Repeat the material exactly from its first line to the line that includes "random.seed(7)". Skip pictures.

* [Dataset excerpt]
#####

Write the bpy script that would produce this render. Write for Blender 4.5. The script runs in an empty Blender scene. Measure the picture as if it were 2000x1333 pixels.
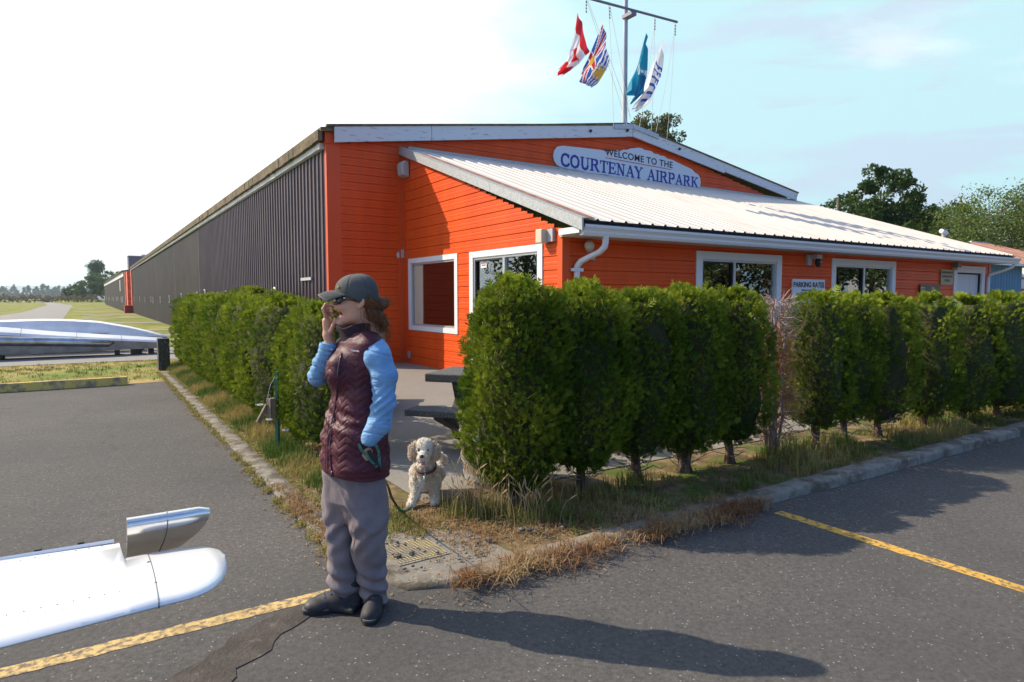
import bpy, math, random
import numpy as np
from mathutils import Vector, Matrix
R = math.radians
sc = bpy.context.scene
COL = sc.collection
rng = np.random.default_rng(7)
random.seed(7)

# ---------------------------------------------------------------- camera
# The world is laid out on the building's own axes: +X along its porch front,
# +Y along the long hangar wall, origin where the porch side wall meets the gable wall.
CAM = np.array([-6.458, -14.709, 1.6])
HEAD = 56.96
cd = bpy.data.cameras.new("camera"); cam = bpy.data.objects.new("camera", cd); COL.objects.link(cam)
cd.sensor_width = 36.0; cd.lens = 1271.0 * 36 / 2000; cd.clip_start = 0.05; cd.clip_end = 30000
cam.location = CAM; cam.rotation_euler = (R(90 - 3.80), 0, R(HEAD - 90))
sc.camera = cam

# ---------------------------------------------------------------- light
SUN_EL = 38.5
sun_h = np.array([-0.666, 0.746])
S = np.array([sun_h[0] * math.cos(R(SUN_EL)), sun_h[1] * math.cos(R(SUN_EL)), math.sin(R(SUN_EL))])
sl = bpy.data.lights.new("sun", "SUN"); sl.energy = 5.0; sl.angle = R(0.5); sl.color = (1.0, 0.86, 0.68)
so = bpy.data.objects.new("sun", sl); COL.objects.link(so)
so.rotation_euler = Vector(S).to_track_quat('Z', 'Y').to_euler()

w = bpy.data.worlds.new("World"); sc.world = w; w.use_nodes = True
nt = w.node_tree; N = nt.nodes; L = nt.links
for n in list(N): N.remove(n)
out = N.new("ShaderNodeOutputWorld"); bg = N.new("ShaderNodeBackground")
sky = N.new("ShaderNodeTexSky"); sky.sky_type = 'NISHITA'; sky.sun_disc = False
sky.sun_elevation = R(SUN_EL); sky.sun_rotation = math.atan2(sun_h[0], sun_h[1])
sky.air_density = 1.2; sky.dust_density = 1.4; sky.ozone_density = 2.0
bg.inputs[1].default_value = 0.122
# thin bright cloud veil, thickest round the sun and above the sea horizon on that side
tc = N.new("ShaderNodeTexCoord")
dot = N.new("ShaderNodeVectorMath"); dot.operation = 'DOT_PRODUCT'; L.new(tc.outputs['Generated'], dot.inputs[0])
dot.inputs[1].default_value = Vector((-0.52, 0.84, 0.12)).normalized()
mp = N.new("ShaderNodeMapping"); mp.inputs['Scale'].default_value = (1.0, 1.0, 3.2); L.new(tc.outputs['Generated'], mp.inputs[0])
nz = N.new("ShaderNodeTexNoise"); nz.inputs['Scale'].default_value = 2.6; nz.inputs['Detail'].default_value = 7; nz.inputs['Roughness'].default_value = 0.58; nz.inputs['Distortion'].default_value = 0.4
L.new(mp.outputs[0], nz.inputs[0])
ad = N.new("ShaderNodeMath"); ad.operation = 'MULTIPLY_ADD'; L.new(nz.outputs[0], ad.inputs[0]); ad.inputs[1].default_value = 0.62; L.new(dot.outputs['Value'], ad.inputs[2])
mr = N.new("ShaderNodeMapRange"); mr.interpolation_type = 'SMOOTHSTEP'; L.new(ad.outputs[0], mr.inputs[0])
mr.inputs[1].default_value = 0.56; mr.inputs[2].default_value = 1.08; mr.inputs[3].default_value = 0.0; mr.inputs[4].default_value = 1.0
def wmix(f, a, b, blend='MIX'):
    x = N.new("ShaderNodeMix"); x.data_type = 'RGBA'; x.blend_type = blend
    for s_, v in ((0, f), (6, a), (7, b)):
        if isinstance(v, tuple): x.inputs[s_].default_value = (*v, 1)
        elif isinstance(v, float): x.inputs[s_].default_value = v
        else: L.new(v, x.inputs[s_])
    return x.outputs[2]
def wramp(v, a, b, c, d):
    r_ = N.new("ShaderNodeMapRange"); r_.interpolation_type = 'SMOOTHSTEP'; L.new(v, r_.inputs[0])
    for i_, q in enumerate((a, b, c, d)): r_.inputs[i_ + 1].default_value = q
    return r_.outputs[0]
base = wmix(1.0, sky.outputs[0], (.60, .92, 1.42), 'MULTIPLY')
dot2 = N.new("ShaderNodeVectorMath"); dot2.operation = 'DOT_PRODUCT'; L.new(tc.outputs['Generated'], dot2.inputs[0]); dot2.inputs[1].default_value = Vector((0.62, 0.78, 0.0)).normalized()
hz = wramp(dot2.outputs['Value'], .30, .80, 0.0, .92)                 # pale cyan summer haze low in the north-east sky
c1 = wmix(hz, base, (3.8, 5.7, 5.8))
nz2 = N.new("ShaderNodeTexNoise"); nz2.inputs['Scale'].default_value = 3.1; nz2.inputs['Detail'].default_value = 6; nz2.inputs['Distortion'].default_value = .8
mp2 = N.new("ShaderNodeMapping"); mp2.inputs['Scale'].default_value = (1, 1, 5.5); mp2.inputs['Location'].default_value = (.3, .1, .4); L.new(tc.outputs['Generated'], mp2.inputs[0]); L.new(mp2.outputs[0], nz2.inputs[0])
c2_ = wmix(wramp(nz2.outputs[0], .50, .63, 0.0, .75), c1, (3.8, 4.5, 5.5))    # thin lavender cloud streaks
mxo = wmix(mr.outputs[0], wmix(wramp(nz.outputs[0], .54, .70, 0.0, .45), c2_, (6.6, 6.8, 6.9)), (8.6, 8.8, 8.8))
mx = None
L.new(mxo, bg.inputs[0]); L.new(bg.outputs[0], out.inputs[0])

sc.view_settings.view_transform = 'Standard'; sc.view_settings.look = 'None'
sc.view_settings.gamma = 1.0; sc.view_settings.exposure = 0.5
sc.view_settings.use_curve_mapping = False
sc.cycles.max_bounces = 8; sc.cycles.transparent_max_bounces = 12; sc.cycles.volume_bounces = 0

# ---------------------------------------------------------------- materials
MATS = {}
def mat(name, c, rough=0.6, metal=0.0, c2=None, scale=4.0, lo=0.4, hi=0.6, detail=6, bump=0.0, bscale=60.0, spec=0.5,
        c3=None, scale3=1.0, lo3=0.55, hi3=0.7, stretch=(1, 1, 1), attr=None, coord='Object', trans=0.0, coat=0.0, sheen=0.0, bstretch=(1,1,1), bdist=0.01):
    if name in MATS: return MATS[name]
    m = bpy.data.materials.new(name); m.use_nodes = True; MATS[name] = m
    nt = m.node_tree; N = nt.nodes; L = nt.links; b = N['Principled BSDF']
    b.inputs['Roughness'].default_value = rough; b.inputs['Metallic'].default_value = metal
    b.inputs['Specular IOR Level'].default_value = spec
    if coat: b.inputs['Coat Weight'].default_value = coat
    if sheen: b.inputs['Sheen Weight'].default_value = sheen; b.inputs['Sheen Roughness'].default_value = .5
    col = None
    tc = N.new("ShaderNodeTexCoord")
    def noise(sc_, st, det=detail):
        mp = N.new("ShaderNodeMapping"); mp.inputs['Scale'].default_value = st; L.new(tc.outputs[coord], mp.inputs[0])
        n = N.new("ShaderNodeTexNoise"); n.inputs['Scale'].default_value = sc_; n.inputs['Detail'].default_value = det; n.inputs['Roughness'].default_value = .6
        L.new(mp.outputs[0], n.inputs[0]); return n
    def mixc(fac, a, bcol):
        x = N.new("ShaderNodeMix"); x.data_type = 'RGBA'; L.new(fac, x.inputs[0])
        if isinstance(a, tuple): x.inputs[6].default_value = (*a, 1)
        else: L.new(a, x.inputs[6])
        if isinstance(bcol, tuple): x.inputs[7].default_value = (*bcol, 1)
        else: L.new(bcol, x.inputs[7])
        return x.outputs[2]
    def ramp(v, l, h):
        r = N.new("ShaderNodeMapRange"); L.new(v, r.inputs[0]); r.inputs[1].default_value = l; r.inputs[2].default_value = h; return r.outputs[0]
    if c2:
        if attr:
            a = N.new("ShaderNodeAttribute"); a.attribute_name = attr; f = ramp(a.outputs['Fac'], lo, hi)
        else: f = ramp(noise(scale, stretch).outputs[0], lo, hi)
        col = mixc(f, tuple(c), tuple(c2))
    if c3:
        f = ramp(noise(scale3, stretch).outputs[0], lo3, hi3); col = mixc(f, col if col is not None else tuple(c), tuple(c3))
    if col is None: b.inputs['Base Color'].default_value = (*c, 1)
    else: L.new(col, b.inputs['Base Color'])
    if bump:
        bn = N.new("ShaderNodeBump"); bn.inputs['Strength'].default_value = bump; bn.inputs['Distance'].default_value = bdist
        L.new(noise(bscale, bstretch, 4).outputs[0], bn.inputs['Height']); L.new(bn.outputs[0], b.inputs['Normal'])
    if trans:
        t = N.new("ShaderNodeBsdfTranslucent")
        if col is None: t.inputs[0].default_value = (*c, 1)
        else: L.new(col, t.inputs[0])
        ms = N.new("ShaderNodeMixShader"); ms.inputs[0].default_value = trans
        L.new(b.outputs[0], ms.inputs[1]); L.new(t.outputs[0], ms.inputs[2]); L.new(ms.outputs[0], N['Material Output'].inputs[0])
    return m

def asphalt(name, base, fleck, warm, patch=0.35, fl=0.62):
    m = bpy.data.materials.new(name); m.use_nodes = True; nt = m.node_tree; N = nt.nodes; L = nt.links; b = N['Principled BSDF']
    tc = N.new("ShaderNodeTexCoord")
    def nz(s, d=5, r=.6):
        n = N.new("ShaderNodeTexNoise"); n.inputs['Scale'].default_value = s; n.inputs['Detail'].default_value = d; n.inputs['Roughness'].default_value = r; L.new(tc.outputs['Object'], n.inputs[0]); return n.outputs[0]
    def mr(v, a, c, x=0., y=1.):
        r = N.new("ShaderNodeMapRange"); L.new(v, r.inputs[0]); r.inputs[1].default_value = a; r.inputs[2].default_value = c; r.inputs[3].default_value = x; r.inputs[4].default_value = y; return r.outputs[0]
    def mix(f, a, c2):
        x = N.new("ShaderNodeMix"); x.data_type = 'RGBA'; L.new(f, x.inputs[0])
        for s, v in ((6, a), (7, c2)):
            if isinstance(v, tuple): x.inputs[s].default_value = (*v, 1)
            else: L.new(v, x.inputs[s])
        return x.outputs[2]
    c = mix(mr(nz(0.55, 8, .68), .40, .62), base, warm)
    c = mix(mr(nz(34, 8, .85), .34, .62), tuple(x * (1 - patch) for x in base), c)
    gr = nz(150, 3, .8)
    c = mix(mr(gr, .60, .80, 0, .55), c, tuple(x * 2.1 for x in base))
    v = N.new("ShaderNodeTexVoronoi"); v.inputs['Scale'].default_value = 75; v.inputs['Randomness'].default_value = 1; L.new(tc.outputs['Object'], v.inputs[0])
    sp = N.new("ShaderNodeSeparateColor"); L.new(v.outputs['Color'], sp.inputs[0])
    gate = N.new("ShaderNodeMath"); gate.operation = 'GREATER_THAN'; L.new(sp.outputs[0], gate.inputs[0]); gate.inputs[1].default_value = .955
    sz = N.new("ShaderNodeMath"); sz.operation = 'LESS_THAN'; L.new(v.outputs['Distance'], sz.inputs[0]); sz.inputs[1].default_value = .34
    mu = N.new("ShaderNodeMath"); mu.operation = 'MULTIPLY'; L.new(gate.outputs[0], mu.inputs[0]); L.new(sz.outputs[0], mu.inputs[1])
    mu2 = N.new("ShaderNodeMath"); mu2.operation = 'MULTIPLY'; L.new(mu.outputs[0], mu2.inputs[0]); mu2.inputs[1].default_value = fl
    c = mix(mu2.outputs[0], c, fleck)
    # hairline cracks and oil stains
    vc = N.new("ShaderNodeTexVoronoi"); vc.feature = 'DISTANCE_TO_EDGE'; vc.inputs['Scale'].default_value = .55
    dn = N.new("ShaderNodeTexNoise"); dn.inputs['Scale'].default_value = 2.5; dn.inputs['Detail'].default_value = 5; L.new(tc.outputs['Object'], dn.inputs[0])
    vm = N.new("ShaderNodeVectorMath"); vm.operation = 'MULTIPLY_ADD'; L.new(dn.outputs['Color'], vm.inputs[0]); vm.inputs[1].default_value = (.5, .5, 0); L.new(tc.outputs['Object'], vm.inputs[2]); L.new(vm.outputs[0], vc.inputs[0])
    c = mix(mr(vc.outputs['Distance'], .002, .007, .16, 0.), c, tuple(x * .35 for x in base))
    c = mix(mr(nz(1.9, 5, .6), .62, .74, 0, .40), c, tuple(x * .45 for x in base))
    L.new(c, b.inputs['Base Color']); b.inputs['Roughness'].default_value = .92; b.inputs['Specular IOR Level'].default_value = .25
    bn = N.new("ShaderNodeBump"); bn.inputs['Strength'].default_value = .9; bn.inputs['Distance'].default_value = .006
    L.new(nz(110, 5, .75), bn.inputs['Height']); L.new(bn.outputs[0], b.inputs['Normal'])
    MATS[name] = m; return m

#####

* [Final result]
Write the bpy script that would produce this render. Write for Blender 4.5. The script runs in an empty Blender scene. Measure the picture as if it were 2000x1333 pixels.
import bpy, math, random
import numpy as np
from mathutils import Vector, Matrix
R = math.radians
sc = bpy.context.scene
COL = sc.collection
rng = np.random.default_rng(7)
random.seed(7)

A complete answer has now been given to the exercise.